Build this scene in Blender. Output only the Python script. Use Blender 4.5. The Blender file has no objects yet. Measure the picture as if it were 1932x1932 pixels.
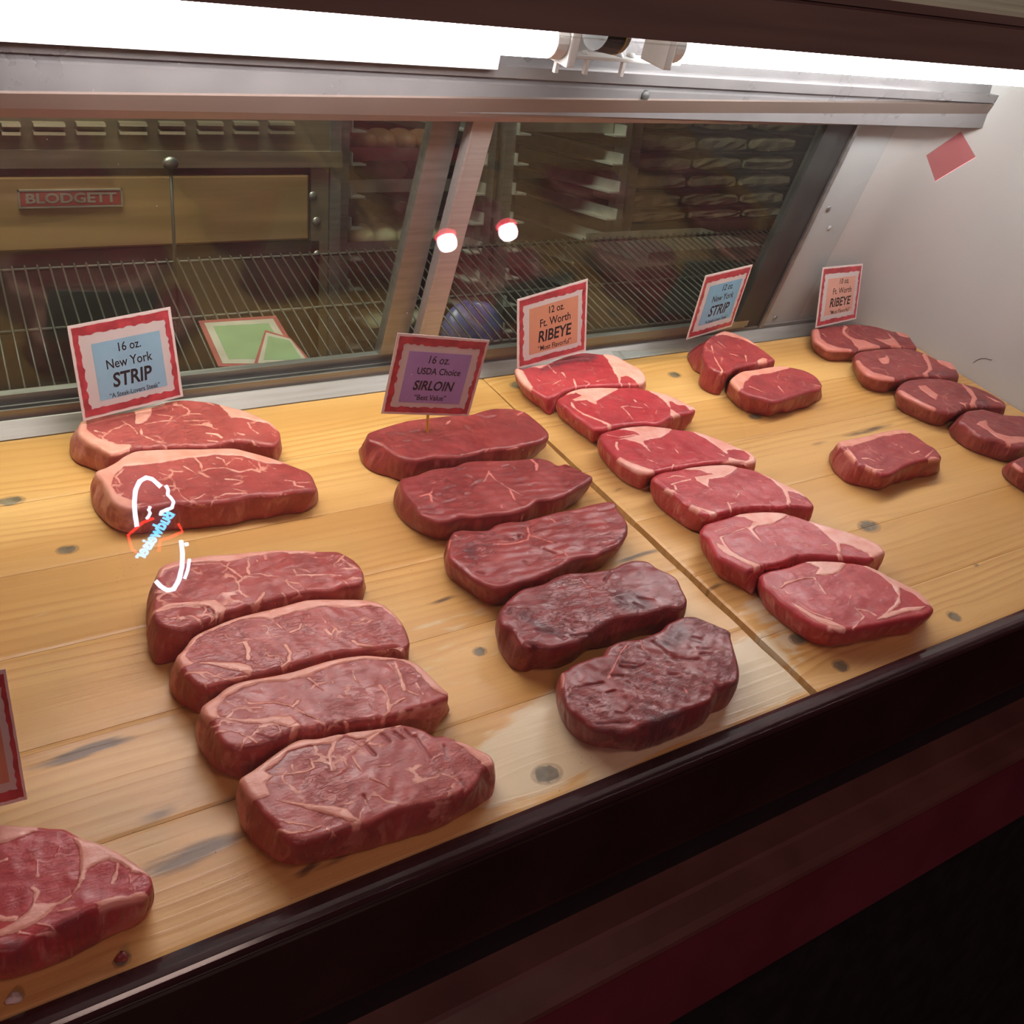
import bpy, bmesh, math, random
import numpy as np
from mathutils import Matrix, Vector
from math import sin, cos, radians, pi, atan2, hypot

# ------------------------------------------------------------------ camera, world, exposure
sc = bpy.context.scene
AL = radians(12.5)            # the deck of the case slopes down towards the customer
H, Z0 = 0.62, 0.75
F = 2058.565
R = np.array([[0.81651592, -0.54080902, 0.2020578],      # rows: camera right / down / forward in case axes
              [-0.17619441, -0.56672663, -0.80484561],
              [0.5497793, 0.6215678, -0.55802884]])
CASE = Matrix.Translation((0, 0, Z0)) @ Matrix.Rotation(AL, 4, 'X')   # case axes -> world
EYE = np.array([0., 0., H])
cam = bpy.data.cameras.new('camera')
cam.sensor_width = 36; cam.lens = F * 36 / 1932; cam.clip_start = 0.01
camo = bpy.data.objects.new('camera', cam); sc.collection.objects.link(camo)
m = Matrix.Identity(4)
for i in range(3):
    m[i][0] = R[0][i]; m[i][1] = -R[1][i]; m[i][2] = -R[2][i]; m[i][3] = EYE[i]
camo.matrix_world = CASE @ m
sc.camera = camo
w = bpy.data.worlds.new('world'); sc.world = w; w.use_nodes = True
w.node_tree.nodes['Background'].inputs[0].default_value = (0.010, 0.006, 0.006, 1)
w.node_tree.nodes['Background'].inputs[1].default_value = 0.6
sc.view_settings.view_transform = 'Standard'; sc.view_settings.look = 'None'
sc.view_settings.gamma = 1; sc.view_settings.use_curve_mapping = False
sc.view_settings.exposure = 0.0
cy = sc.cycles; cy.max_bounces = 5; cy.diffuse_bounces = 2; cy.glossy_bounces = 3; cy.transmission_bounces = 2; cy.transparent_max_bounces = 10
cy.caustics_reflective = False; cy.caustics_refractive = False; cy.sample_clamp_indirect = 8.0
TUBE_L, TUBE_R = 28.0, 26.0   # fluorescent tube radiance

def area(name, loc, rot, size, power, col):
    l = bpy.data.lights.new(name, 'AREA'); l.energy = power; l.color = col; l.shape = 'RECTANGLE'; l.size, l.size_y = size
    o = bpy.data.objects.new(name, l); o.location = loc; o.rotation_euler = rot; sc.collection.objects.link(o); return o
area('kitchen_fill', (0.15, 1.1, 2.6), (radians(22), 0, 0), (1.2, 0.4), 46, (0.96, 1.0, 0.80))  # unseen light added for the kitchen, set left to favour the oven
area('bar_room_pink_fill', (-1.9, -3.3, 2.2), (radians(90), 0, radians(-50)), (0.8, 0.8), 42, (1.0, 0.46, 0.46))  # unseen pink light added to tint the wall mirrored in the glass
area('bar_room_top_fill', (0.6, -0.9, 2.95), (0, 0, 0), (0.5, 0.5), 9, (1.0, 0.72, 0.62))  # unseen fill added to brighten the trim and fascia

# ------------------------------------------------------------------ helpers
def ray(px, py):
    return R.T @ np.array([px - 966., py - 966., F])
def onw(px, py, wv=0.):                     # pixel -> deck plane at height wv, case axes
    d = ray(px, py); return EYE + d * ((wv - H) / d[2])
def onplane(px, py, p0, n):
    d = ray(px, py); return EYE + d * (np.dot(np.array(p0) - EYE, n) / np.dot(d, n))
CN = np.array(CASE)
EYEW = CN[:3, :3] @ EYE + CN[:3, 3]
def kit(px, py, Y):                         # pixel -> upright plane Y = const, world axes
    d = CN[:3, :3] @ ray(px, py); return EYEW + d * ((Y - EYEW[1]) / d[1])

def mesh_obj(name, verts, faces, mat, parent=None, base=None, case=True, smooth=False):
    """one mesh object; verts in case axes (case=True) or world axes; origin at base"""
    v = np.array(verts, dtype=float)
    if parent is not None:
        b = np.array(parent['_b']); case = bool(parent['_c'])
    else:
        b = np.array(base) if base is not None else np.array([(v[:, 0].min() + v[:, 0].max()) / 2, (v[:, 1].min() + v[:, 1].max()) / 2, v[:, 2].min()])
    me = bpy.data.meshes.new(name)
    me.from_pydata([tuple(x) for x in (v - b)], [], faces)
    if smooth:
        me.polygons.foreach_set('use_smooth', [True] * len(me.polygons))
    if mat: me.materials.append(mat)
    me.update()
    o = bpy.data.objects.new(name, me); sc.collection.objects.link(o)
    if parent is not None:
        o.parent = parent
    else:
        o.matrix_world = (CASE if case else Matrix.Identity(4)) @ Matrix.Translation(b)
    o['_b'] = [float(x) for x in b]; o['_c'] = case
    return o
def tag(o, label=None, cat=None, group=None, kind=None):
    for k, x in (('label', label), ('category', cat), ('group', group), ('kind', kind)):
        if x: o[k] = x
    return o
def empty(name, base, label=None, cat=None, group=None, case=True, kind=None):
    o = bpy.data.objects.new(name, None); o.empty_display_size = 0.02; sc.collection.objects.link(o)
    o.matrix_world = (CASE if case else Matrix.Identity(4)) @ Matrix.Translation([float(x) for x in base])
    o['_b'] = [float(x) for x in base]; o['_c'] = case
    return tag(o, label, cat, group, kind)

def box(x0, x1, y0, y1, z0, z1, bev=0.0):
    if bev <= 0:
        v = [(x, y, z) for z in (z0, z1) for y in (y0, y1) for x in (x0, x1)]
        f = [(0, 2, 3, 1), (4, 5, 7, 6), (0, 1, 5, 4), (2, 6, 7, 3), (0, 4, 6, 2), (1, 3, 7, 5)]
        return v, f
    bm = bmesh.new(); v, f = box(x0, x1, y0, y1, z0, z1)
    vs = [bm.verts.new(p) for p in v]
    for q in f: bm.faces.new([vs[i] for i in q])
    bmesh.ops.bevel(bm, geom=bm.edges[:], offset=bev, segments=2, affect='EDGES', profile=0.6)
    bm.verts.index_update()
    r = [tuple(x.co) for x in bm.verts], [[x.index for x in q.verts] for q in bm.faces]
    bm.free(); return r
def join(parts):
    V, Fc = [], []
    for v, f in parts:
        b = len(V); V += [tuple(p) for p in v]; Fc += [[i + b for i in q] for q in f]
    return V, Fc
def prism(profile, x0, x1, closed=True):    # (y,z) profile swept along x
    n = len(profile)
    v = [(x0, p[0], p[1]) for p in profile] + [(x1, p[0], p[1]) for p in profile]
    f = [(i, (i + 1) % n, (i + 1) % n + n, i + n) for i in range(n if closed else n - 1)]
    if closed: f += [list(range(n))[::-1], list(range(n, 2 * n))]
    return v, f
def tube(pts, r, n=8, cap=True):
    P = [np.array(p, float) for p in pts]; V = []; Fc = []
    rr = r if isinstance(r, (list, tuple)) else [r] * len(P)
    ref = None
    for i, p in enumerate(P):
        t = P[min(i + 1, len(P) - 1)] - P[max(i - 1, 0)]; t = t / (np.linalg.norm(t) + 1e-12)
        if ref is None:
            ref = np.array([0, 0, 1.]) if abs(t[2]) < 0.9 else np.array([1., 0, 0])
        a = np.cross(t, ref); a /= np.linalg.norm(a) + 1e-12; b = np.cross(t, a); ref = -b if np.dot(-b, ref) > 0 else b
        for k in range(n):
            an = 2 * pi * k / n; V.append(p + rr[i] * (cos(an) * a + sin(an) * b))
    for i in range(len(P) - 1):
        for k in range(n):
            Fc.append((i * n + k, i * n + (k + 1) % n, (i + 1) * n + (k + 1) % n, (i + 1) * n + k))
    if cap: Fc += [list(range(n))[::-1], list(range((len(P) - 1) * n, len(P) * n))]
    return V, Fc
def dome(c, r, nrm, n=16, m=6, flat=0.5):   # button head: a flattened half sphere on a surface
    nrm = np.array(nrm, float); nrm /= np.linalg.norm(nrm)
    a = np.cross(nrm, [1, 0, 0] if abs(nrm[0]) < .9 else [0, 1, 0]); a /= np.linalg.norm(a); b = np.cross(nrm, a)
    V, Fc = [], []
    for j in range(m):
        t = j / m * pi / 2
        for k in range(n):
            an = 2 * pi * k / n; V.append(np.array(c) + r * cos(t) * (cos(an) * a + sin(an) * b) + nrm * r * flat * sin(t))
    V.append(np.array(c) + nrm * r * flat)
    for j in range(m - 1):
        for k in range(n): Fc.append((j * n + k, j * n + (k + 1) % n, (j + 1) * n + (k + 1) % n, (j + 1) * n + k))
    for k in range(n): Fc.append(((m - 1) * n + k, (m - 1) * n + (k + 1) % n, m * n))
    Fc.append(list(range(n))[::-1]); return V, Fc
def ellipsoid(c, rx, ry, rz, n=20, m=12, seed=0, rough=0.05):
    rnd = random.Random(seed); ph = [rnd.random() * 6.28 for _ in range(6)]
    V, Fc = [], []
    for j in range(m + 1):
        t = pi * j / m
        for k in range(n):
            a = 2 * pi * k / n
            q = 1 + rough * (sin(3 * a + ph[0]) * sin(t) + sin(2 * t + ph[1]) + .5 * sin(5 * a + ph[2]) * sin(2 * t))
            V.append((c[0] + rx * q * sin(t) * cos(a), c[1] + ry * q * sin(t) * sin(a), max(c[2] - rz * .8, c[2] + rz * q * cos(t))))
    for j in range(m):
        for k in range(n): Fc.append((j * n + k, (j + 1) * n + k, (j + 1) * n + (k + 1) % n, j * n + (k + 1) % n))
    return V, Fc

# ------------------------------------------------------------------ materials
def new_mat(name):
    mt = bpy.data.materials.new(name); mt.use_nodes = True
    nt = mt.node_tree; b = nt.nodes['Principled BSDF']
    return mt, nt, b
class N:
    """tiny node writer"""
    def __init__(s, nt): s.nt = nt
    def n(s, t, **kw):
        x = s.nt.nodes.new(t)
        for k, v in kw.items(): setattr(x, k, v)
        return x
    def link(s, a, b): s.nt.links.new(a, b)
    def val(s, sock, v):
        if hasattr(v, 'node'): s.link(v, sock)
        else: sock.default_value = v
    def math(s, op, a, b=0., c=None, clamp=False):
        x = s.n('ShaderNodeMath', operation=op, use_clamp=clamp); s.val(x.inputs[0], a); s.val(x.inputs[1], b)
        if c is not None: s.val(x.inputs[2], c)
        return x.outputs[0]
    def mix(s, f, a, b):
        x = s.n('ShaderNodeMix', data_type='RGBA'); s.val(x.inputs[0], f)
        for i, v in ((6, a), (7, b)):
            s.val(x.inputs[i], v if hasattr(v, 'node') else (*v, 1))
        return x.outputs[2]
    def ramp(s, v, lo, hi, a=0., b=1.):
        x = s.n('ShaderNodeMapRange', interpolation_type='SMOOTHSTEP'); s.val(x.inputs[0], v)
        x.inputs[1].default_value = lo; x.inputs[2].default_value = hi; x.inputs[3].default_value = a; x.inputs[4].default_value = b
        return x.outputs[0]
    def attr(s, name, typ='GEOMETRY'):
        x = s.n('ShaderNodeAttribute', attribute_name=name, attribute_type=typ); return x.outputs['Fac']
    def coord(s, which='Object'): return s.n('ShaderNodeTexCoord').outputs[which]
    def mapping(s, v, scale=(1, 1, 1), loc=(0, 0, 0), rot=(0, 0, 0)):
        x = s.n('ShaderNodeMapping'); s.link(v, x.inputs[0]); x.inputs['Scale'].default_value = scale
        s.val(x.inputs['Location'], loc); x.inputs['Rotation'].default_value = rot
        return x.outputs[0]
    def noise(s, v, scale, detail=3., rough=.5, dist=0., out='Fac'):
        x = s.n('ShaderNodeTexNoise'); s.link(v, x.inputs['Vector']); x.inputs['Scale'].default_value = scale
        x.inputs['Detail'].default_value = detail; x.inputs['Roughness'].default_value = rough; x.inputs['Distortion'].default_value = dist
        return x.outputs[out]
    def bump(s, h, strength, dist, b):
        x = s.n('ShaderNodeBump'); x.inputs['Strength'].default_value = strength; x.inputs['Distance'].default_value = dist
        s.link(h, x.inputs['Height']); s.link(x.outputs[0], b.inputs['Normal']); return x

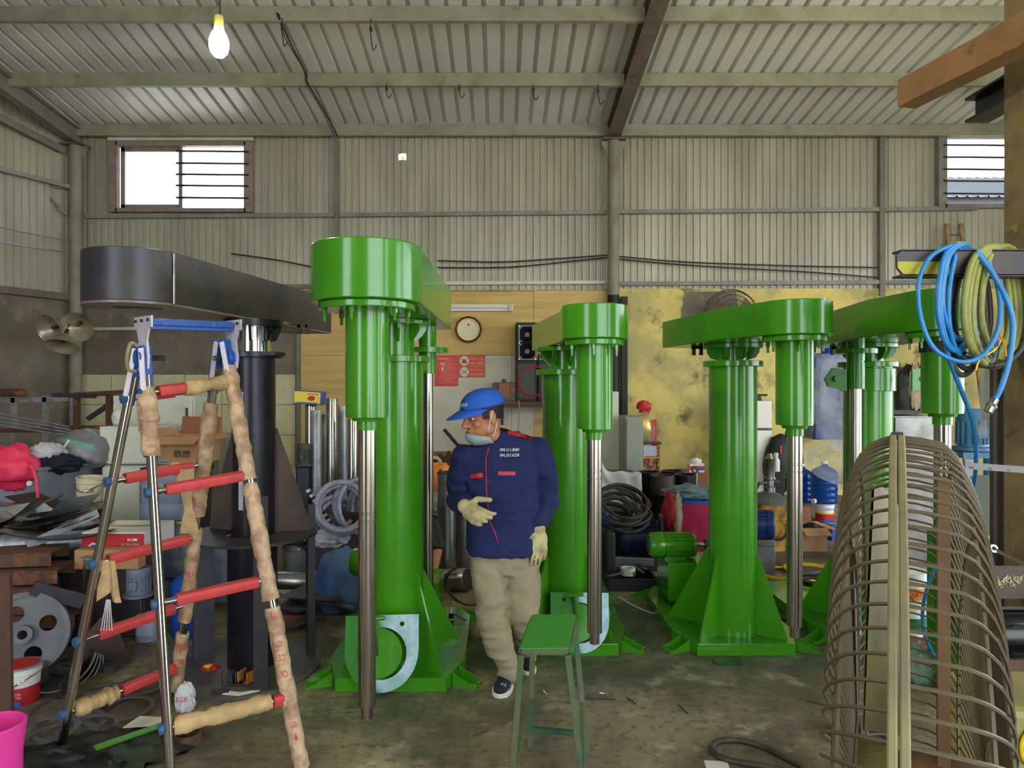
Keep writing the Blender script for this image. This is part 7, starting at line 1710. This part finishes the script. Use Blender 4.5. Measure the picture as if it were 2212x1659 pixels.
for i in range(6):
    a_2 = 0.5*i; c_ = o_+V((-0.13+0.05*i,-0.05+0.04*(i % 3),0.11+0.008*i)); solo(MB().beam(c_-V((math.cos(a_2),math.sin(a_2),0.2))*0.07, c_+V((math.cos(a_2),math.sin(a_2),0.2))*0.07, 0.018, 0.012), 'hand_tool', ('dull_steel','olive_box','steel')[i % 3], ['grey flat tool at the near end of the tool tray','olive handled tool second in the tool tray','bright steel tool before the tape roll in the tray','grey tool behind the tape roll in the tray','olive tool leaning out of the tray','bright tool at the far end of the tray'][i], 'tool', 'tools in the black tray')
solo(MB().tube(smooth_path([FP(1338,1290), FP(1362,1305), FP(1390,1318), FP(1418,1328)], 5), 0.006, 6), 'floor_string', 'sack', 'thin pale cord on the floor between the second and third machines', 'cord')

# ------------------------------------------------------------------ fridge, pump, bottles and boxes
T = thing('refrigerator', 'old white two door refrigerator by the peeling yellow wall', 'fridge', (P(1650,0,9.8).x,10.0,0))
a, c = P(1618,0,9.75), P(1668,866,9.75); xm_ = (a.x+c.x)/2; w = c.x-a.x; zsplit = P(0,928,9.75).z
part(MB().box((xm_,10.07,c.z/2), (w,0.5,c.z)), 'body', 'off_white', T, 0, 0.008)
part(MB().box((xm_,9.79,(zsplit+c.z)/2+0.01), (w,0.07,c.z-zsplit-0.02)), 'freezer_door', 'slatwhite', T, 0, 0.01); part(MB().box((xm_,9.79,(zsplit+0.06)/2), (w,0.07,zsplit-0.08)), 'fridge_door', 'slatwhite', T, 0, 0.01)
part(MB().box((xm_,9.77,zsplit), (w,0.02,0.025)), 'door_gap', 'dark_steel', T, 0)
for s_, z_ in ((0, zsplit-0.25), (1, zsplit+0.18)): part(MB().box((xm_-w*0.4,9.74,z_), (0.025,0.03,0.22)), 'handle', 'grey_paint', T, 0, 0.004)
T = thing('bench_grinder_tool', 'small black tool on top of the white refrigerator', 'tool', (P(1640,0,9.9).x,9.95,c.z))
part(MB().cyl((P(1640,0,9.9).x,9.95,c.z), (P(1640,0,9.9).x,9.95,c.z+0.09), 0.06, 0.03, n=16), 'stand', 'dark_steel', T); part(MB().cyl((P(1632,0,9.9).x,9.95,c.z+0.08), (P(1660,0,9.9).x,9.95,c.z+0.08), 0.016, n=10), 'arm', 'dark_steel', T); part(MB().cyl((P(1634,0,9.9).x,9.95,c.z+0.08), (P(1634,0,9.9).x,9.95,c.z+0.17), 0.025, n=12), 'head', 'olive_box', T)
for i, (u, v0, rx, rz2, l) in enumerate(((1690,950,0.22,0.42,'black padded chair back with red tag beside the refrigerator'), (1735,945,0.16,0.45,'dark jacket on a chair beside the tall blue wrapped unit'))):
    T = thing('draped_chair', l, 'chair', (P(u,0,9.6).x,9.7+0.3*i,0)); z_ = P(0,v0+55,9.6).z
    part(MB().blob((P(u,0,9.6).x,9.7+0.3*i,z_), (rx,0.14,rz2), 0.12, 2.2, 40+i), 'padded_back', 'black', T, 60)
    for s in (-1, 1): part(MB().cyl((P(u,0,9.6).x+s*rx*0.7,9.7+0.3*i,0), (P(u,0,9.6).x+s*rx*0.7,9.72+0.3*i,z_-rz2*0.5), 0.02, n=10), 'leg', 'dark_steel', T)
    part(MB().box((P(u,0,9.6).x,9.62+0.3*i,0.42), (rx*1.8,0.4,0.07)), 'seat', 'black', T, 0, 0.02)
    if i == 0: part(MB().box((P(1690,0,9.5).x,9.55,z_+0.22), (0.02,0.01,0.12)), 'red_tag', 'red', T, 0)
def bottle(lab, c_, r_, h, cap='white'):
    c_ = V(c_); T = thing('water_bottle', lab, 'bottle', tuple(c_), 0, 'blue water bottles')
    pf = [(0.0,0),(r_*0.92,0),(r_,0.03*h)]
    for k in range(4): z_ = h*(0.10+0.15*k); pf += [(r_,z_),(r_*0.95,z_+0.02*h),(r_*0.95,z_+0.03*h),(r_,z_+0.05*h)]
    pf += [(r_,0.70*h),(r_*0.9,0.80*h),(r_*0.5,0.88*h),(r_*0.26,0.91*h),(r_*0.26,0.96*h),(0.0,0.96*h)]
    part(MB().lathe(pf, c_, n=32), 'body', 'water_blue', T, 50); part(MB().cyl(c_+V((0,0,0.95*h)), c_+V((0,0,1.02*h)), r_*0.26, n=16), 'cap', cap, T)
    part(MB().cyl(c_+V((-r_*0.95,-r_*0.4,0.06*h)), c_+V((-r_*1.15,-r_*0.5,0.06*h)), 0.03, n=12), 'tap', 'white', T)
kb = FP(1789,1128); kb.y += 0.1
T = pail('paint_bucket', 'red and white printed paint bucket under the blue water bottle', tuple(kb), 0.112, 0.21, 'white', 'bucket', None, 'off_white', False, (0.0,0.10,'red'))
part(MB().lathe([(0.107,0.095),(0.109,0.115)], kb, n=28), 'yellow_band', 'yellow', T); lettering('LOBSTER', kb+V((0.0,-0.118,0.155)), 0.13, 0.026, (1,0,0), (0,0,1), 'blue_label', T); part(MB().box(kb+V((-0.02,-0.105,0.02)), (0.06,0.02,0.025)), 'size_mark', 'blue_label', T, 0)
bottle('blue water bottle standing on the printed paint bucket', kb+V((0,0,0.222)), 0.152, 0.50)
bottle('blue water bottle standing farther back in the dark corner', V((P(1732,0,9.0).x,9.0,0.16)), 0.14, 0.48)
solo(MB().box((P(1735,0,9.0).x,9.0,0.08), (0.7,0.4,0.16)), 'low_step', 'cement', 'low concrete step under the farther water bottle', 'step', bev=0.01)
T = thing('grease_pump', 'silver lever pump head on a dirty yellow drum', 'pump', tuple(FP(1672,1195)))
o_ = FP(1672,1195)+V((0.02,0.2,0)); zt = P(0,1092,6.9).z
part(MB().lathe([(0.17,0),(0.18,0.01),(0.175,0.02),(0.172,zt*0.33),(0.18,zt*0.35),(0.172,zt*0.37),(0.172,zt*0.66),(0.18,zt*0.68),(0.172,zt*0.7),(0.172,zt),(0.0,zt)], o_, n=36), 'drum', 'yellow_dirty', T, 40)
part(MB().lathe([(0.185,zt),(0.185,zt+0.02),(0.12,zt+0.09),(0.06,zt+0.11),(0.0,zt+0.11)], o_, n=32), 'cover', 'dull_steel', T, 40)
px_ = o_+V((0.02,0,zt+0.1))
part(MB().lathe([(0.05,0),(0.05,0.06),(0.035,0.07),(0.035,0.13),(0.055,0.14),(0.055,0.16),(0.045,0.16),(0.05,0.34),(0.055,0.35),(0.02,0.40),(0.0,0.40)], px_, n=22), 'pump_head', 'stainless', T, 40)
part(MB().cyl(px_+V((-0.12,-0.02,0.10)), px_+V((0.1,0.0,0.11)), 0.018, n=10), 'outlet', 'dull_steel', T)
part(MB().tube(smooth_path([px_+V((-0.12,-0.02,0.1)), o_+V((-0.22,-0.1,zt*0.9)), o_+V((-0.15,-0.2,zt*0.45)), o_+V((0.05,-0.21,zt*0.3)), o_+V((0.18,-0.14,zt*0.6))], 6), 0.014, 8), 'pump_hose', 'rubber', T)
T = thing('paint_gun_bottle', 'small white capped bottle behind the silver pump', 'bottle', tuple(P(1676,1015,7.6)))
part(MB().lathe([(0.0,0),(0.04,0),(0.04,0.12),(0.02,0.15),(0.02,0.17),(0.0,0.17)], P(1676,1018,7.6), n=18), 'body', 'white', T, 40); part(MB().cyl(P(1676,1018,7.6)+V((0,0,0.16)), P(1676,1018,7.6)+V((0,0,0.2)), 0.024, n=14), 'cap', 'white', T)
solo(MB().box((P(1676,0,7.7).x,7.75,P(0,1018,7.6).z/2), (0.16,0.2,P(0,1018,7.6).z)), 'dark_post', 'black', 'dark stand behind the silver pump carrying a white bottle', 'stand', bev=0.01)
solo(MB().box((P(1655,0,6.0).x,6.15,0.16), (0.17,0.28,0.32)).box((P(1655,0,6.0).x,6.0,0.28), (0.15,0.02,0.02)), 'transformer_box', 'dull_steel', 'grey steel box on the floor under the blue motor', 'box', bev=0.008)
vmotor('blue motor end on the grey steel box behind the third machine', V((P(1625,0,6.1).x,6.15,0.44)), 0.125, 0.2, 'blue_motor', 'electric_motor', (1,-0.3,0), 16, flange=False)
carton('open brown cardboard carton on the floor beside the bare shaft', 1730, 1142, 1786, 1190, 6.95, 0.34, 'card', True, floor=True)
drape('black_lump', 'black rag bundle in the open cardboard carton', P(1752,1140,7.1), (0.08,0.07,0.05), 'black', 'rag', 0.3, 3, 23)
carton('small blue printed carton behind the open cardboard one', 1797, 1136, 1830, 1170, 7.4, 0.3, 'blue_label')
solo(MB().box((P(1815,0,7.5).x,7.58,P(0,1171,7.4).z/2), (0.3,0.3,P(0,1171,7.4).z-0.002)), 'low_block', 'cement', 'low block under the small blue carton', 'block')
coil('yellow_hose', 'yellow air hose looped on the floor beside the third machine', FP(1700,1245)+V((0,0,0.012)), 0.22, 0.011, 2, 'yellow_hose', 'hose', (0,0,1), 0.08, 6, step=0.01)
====
Description of the task ▸ Filter the entries down to the lines containing "this". Copy each of those lines.

Exercise result ▸
Build this scene in Blender. Output only the Python script. Use Blender 4.5. The Blender file has no objects yet. Measure the picture as if it were 1932x1932 pixels.
Keep writing the Blender script for this image. This is part 7, starting at line 1710. This part finishes the script. Use Blender 4.5. Measure the picture as if it were 2212x1659 pixels.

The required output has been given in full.